Police hurled tear gas and flash-bang grenades in response to rowdy protests in Portland, Oregon, as people around the country once again took to the streets denouncing Donald Trump’s presidential election victory.
Early on Nov. 12, Portland police said on Twitter that they were investigating a report of a shooting and a possible injury on a Willamette River bridge that protesters were heading toward. They asked the public to leave the area. It wasn’t immediately clear if the report had anything to do with the protests.
On Nov. 11 night, they reported, again on Twitter, that tear gas was used in response to “burning projectiles” thrown at officers. Hundreds of people marched through the city, disrupting traffic and spray-painting graffiti. Authorities said vandalism and assault had taken place during the rally, which organizers had billed as peaceful earlier in the day.
In other parts of the country, spirited demonstrations on college campuses and peaceful marches along downtown streets have taken place since Nov. 9.
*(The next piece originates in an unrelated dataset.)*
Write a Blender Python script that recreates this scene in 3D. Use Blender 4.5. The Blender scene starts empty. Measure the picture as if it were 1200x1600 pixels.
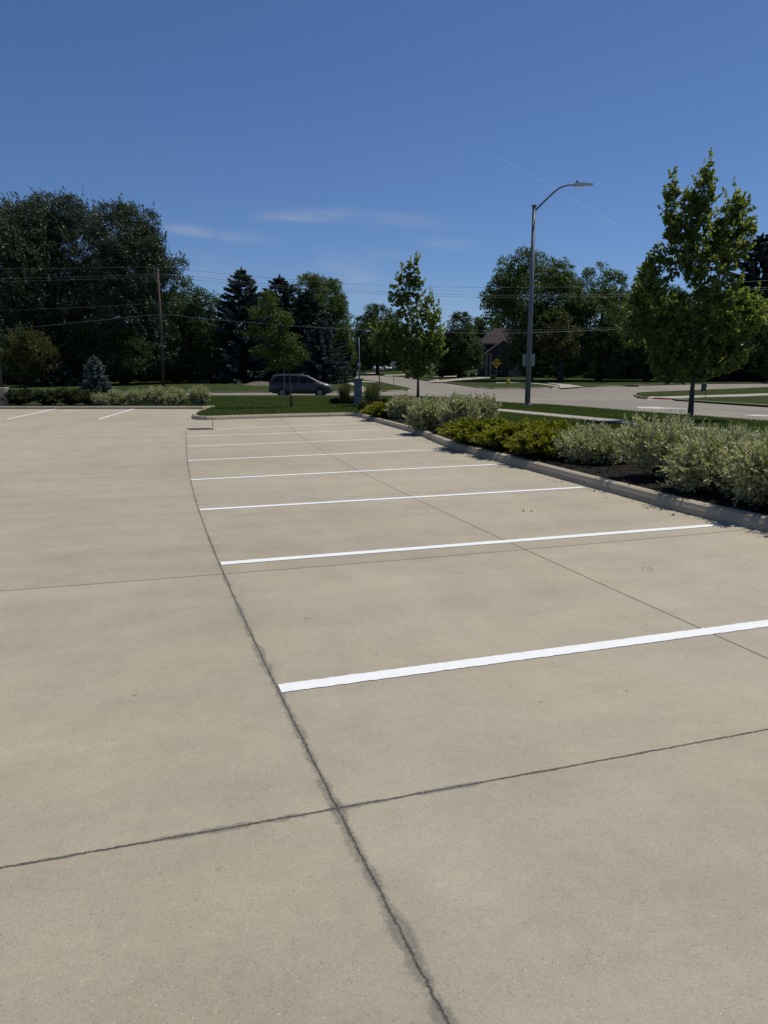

Hundreds joined a Nov. 11 afternoon “love rally” in Washington Square Park in Manhattan.
Leslie Holmes, 65, a website developer from Wilton, Connecticut, took an hour-long train ride to the demonstration — her first protest since the 1970s, when she hit the streets of San Francisco to oppose the Vietnam War.
She described herself as an armchair liberal but declared, “I’m not going to be armchair anymore.”
“I don’t want to live in a country where my friends aren’t included, and my friends are fearful, and my children are going to grow up in a world that’s frightening, and my granddaughters can look forward to being excluded from jobs and politics and fulfilling their potential, so I’m here for them,” she said.
Evening marches disrupted traffic in Miami and Atlanta.
Trump supporter Nicolas Quirico was traveling from South Beach to Miami. His car was among hundreds stopped when protesters blocked Interstate 395.
“Trump will be our president. There is no way around that, and the sooner people grasp that, the better off we will be,” he said. “There is a difference between a peaceful protest and standing in a major highway backing up traffic for 5 miles. This is wrong.”
More than a thousand protesters took to the streets across California after night fell including downtown Los Angeles, where over 200 were arrested a night earlier. In Bakersfield, where Trump is far more popular than in most of the state, some held signs reading “Anti-Trump, Pro-USA.”
Small protests also were held in Detroit; Minneapolis; Kansas City, Missouri; Olympia, Washington and Iowa City.
More than 200 people, carrying signs gathered on the steps of the Washington state Capitol. The group chanted “not my president” and “no Trump, no KKK, no fascist USA.”
In Tennessee, Vanderbilt University students sang civil rights songs and marched through campus across a Nashville street, temporarily blocking traffic. A protest also occurred in Minneapolis.
In Chicago, multiple groups planned protests through Nov. 12.
Nadia Gavino, 25, learned about the rallies on Twitter and protested on Nov. 10 evening. Gavino, whose father is from Peru and whose mother is of Mexican and Lithuanian heritage, said she took Trump’s harshest statements about immigrants and Latinos personally.
“I obviously agree that he’s racist, he’s sexist, he’s phobic, he’s misogynistic. He’s all these things you don’t want in a leader,” she said.
Ashley Lynne Nagel, 27, said she joined a Thursday night demonstration in Denver.
“I have a leader I fear for the first time in my life,” said Nagel, a Bernie Sanders supporter who voted for Hillary Clinton.
“It’s not that we’re sore losers,” she said. “It’s that we are genuinely upset, angry, terrified that a platform based off of racism, xenophobia and homophobia has become so powerful and now has complete control of our representation.”
Demonstrations also were planned on Nov. 12 in Las Vegas, Los Angeles and other areas.
Previous demonstrations drew thousands of people in New York and other large urban centers. The largely peaceful demonstrations were overshadowed by sporadic episodes of vandalism, violence and street-blocking.